Produce an exact copy of the lines below that run from the line containing "Write a Blender" to the line containing "sc.camera = cam", inclusive; any picture is omitted.

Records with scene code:

_ _ _ _ _ _ _

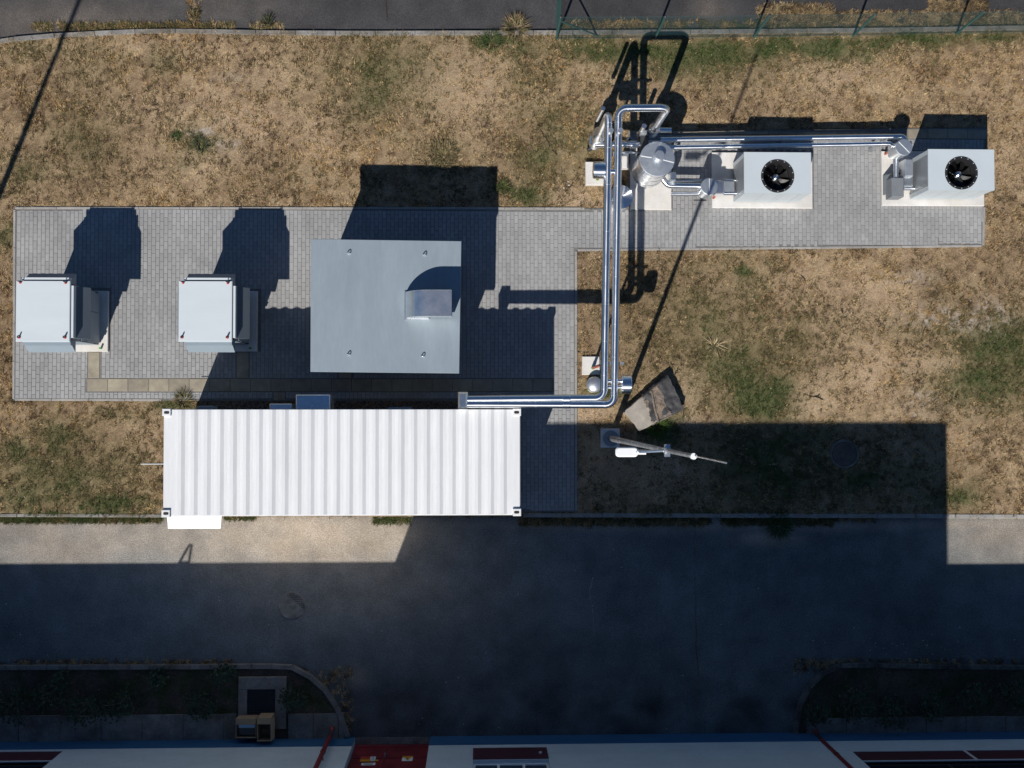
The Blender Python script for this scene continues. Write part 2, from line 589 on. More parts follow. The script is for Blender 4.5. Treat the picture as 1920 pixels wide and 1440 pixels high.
def splat(lst, px, py, seed):
    wob = 26 * (fbm(px, py, 0.02, seed, 3) - .5)
    wob2 = 26 * (fbm(px, py, 0.02, seed + 9, 3) - .5)
    g = np.zeros_like(px)
    for (cx, cy, rx, ry, s) in lst:
        d = ((px + wob * 1.6 - cx) / rx) ** 2 + ((py + wob2 - cy) / ry) ** 2
        g = np.maximum(g, s * np.exp(-d * 0.9))
    return g


def to_px(x, y):
    # ground plane to source pixels, vectorised
    M = _inv.to_matrix()
    z = -CAM_H
    vx = M[0][0] * x + M[0][1] * y + M[0][2] * z
    vy = M[1][0] * x + M[1][1] * y + M[1][2] * z
    vz = M[2][0] * x + M[2][1] * y + M[2][2] * z
    return 960 + F_PX * vx / -vz, 720 - F_PX * vy / -vz


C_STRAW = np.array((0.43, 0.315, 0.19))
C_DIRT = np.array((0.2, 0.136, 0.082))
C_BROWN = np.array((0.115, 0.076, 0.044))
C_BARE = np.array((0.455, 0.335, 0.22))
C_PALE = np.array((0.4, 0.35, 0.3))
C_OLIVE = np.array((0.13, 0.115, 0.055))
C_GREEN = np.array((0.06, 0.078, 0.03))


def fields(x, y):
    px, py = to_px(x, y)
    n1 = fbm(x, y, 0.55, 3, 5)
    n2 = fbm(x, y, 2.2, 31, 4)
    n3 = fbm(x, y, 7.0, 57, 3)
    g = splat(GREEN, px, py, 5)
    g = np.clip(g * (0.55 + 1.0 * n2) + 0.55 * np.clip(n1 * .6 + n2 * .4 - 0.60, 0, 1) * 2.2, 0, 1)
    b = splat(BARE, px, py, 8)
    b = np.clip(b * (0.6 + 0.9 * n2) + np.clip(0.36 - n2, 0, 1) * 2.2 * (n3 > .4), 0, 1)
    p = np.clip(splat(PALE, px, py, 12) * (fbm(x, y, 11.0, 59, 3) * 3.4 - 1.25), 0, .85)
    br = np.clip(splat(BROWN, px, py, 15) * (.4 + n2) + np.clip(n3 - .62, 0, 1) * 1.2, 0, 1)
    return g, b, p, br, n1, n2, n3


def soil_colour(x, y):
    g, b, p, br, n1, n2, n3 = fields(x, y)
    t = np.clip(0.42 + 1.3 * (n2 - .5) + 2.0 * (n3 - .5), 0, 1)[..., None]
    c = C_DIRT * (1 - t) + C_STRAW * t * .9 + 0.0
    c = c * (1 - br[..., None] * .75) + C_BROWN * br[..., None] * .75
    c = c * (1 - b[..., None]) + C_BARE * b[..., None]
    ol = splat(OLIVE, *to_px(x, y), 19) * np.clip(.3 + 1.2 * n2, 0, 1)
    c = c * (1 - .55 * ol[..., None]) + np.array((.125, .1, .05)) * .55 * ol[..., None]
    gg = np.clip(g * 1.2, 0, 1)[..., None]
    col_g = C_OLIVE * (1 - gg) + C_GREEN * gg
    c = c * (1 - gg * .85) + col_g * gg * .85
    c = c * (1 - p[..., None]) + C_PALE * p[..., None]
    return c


# far ground: one sheet out to the horizon
MB().quad((-600, -600, -0.16), (600, -600, -0.16), (600, 600, -0.16), (-600, 600, -0.16)).build('ground', 'far_ground', kind='structure')

# lawn sheet between the two kerbs, fine inside the frame
xs = np.concatenate([np.arange(-60, -14, 1.5), np.arange(-14, 15.2, 0.06), np.arange(16, 62, 1.5)])
vv = np.linspace(0, 1, 235)
yn = np.interp(xs, nk[:, 0], nk[:, 1])
ys = np.interp(xs, sk[:, 0], sk[:, 1])
XX = np.repeat(xs[:, None], len(vv), 1)
YY = ys[:, None] + (yn - ys)[:, None] * vv[None, :]
ZZ = 0.018 * (fbm(XX, YY, 1.3, 71, 3) - .5) + .022 * (fbm(XX, YY, 6.0, 77, 2) - .5)
edge = np.minimum(vv, 1 - vv)[None, :] * np.ones_like(XX)
msk = np.zeros(XX.shape, bool)
for m_ in MASKS:
    msk |= inside(m_, XX, YY)
ZZ = np.where(msk, -0.035, ZZ - 0.004)
nx, ny = XX.shape
idx = np.arange(nx * ny).reshape(nx, ny)
fc = np.stack([idx[:-1, :-1], idx[1:, :-1], idx[1:, 1:], idx[:-1, 1:]], -1).reshape(-1, 4)
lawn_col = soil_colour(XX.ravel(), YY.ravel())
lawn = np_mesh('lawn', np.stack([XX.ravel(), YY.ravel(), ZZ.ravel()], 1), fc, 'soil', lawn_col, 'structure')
lawn.data.polygons.foreach_set('use_smooth', [True] * len(fc))


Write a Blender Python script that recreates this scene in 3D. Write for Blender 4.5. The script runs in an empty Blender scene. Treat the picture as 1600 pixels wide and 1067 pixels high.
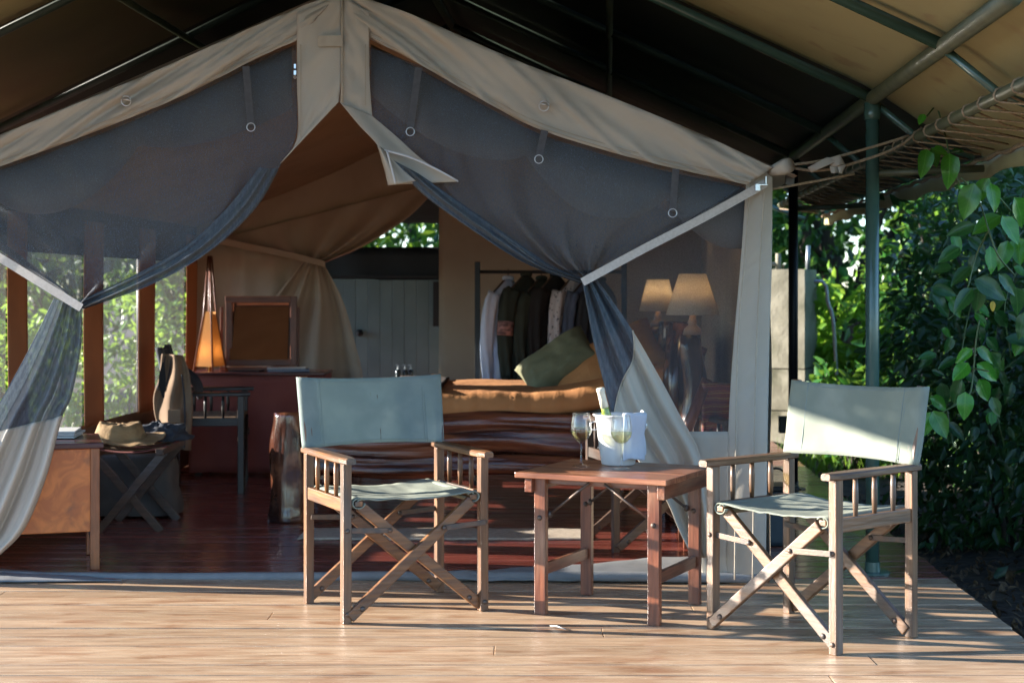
import bpy, math, random
import numpy as np
from mathutils import Vector, Matrix, noise, Quaternion

random.seed(7)
R = math.radians
sc = bpy.context.scene
col = sc.collection

# ------------------------------------------------------------------ camera
FPX, CX, HY, H = 2500.0, 800.0, 455.0, 1.2      # focal length in photo pixels, horizon row, eye height
cam_d = bpy.data.cameras.new('camera')
cam = bpy.data.objects.new('camera', cam_d)
col.objects.link(cam)
cam.location = (0, 0, H)
cam.rotation_euler = (R(90), 0, 0)
cam_d.sensor_width = 36
cam_d.lens = FPX / 1600 * 36
cam_d.shift_y = -(533.5 - HY) / 1600
cam_d.clip_end = 600
cam_d.dof.use_dof = True
cam_d.dof.focus_distance = 6.0
cam_d.dof.aperture_fstop = 4.0
sc.camera = cam

# ------------------------------------------------------------------ light
SUN_EL, SUN_BACK = R(14), R(9.5)               # low sun from the left, a little behind the tent front
to_sun = Vector((-math.cos(SUN_BACK) * math.cos(SUN_EL), math.sin(SUN_BACK) * math.cos(SUN_EL), math.sin(SUN_EL)))
w = bpy.data.worlds.new('World')
sc.world = w
w.use_nodes = True
nt = w.node_tree
nt.nodes.clear()
sky = nt.nodes.new('ShaderNodeTexSky')
sky.sky_type = 'NISHITA'
sky.sun_disc = False
sky.sun_elevation = SUN_EL
sky.sun_rotation = -(math.pi / 2 - SUN_BACK)
sky.ozone_density = 3.2
sky.dust_density = 0.3
sky.altitude = 1500
bg = nt.nodes.new('ShaderNodeBackground')
bg.inputs['Strength'].default_value = 0.105
wo = nt.nodes.new('ShaderNodeOutputWorld')
nt.links.new(sky.outputs[0], bg.inputs[0])
nt.links.new(bg.outputs[0], wo.inputs[0])
sd = bpy.data.lights.new('sun', 'SUN')
sd.energy = 4.2
sd.angle = R(0.5)
sd.color = (1.0, 0.92, 0.82)
so = bpy.data.objects.new('sun', sd)
col.objects.link(so)
so.rotation_euler = (-to_sun).to_track_quat('-Z', 'Y').to_euler()
sc.view_settings.view_transform = 'Standard'
sc.view_settings.look = 'None'
sc.view_settings.exposure = 2.62
sc.view_settings.gamma = 1
sc.render.engine = 'CYCLES'
sc.cycles.use_denoising = True
sc.cycles.max_bounces = 10
sc.cycles.diffuse_bounces = 5
sc.cycles.glossy_bounces = 4
sc.cycles.transmission_bounces = 8
sc.cycles.transparent_max_bounces = 16
sc.cycles.sample_clamp_indirect = 6
sc.cycles.caustics_reflective = False
sc.cycles.caustics_refractive = False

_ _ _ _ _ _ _

Solution to this problem:
Write a Blender Python script that recreates this scene in 3D. Write for Blender 4.5. The script runs in an empty Blender scene. Treat the picture as 1600 pixels wide and 1067 pixels high.
import bpy, math, random
import numpy as np
from mathutils import Vector, Matrix, noise, Quaternion

random.seed(7)
R = math.radians
sc = bpy.context.scene
col = sc.collection

# ------------------------------------------------------------------ camera
FPX, CX, HY, H = 2500.0, 800.0, 455.0, 1.2      # focal length in photo pixels, horizon row, eye height
cam_d = bpy.data.cameras.new('camera')
cam = bpy.data.objects.new('camera', cam_d)
col.objects.link(cam)
cam.location = (0, 0, H)
cam.rotation_euler = (R(90), 0, 0)
cam_d.sensor_width = 36
cam_d.lens = FPX / 1600 * 36
cam_d.shift_y = -(533.5 - HY) / 1600
cam_d.clip_end = 600
cam_d.dof.use_dof = True
cam_d.dof.focus_distance = 6.0
cam_d.dof.aperture_fstop = 4.0
sc.camera = cam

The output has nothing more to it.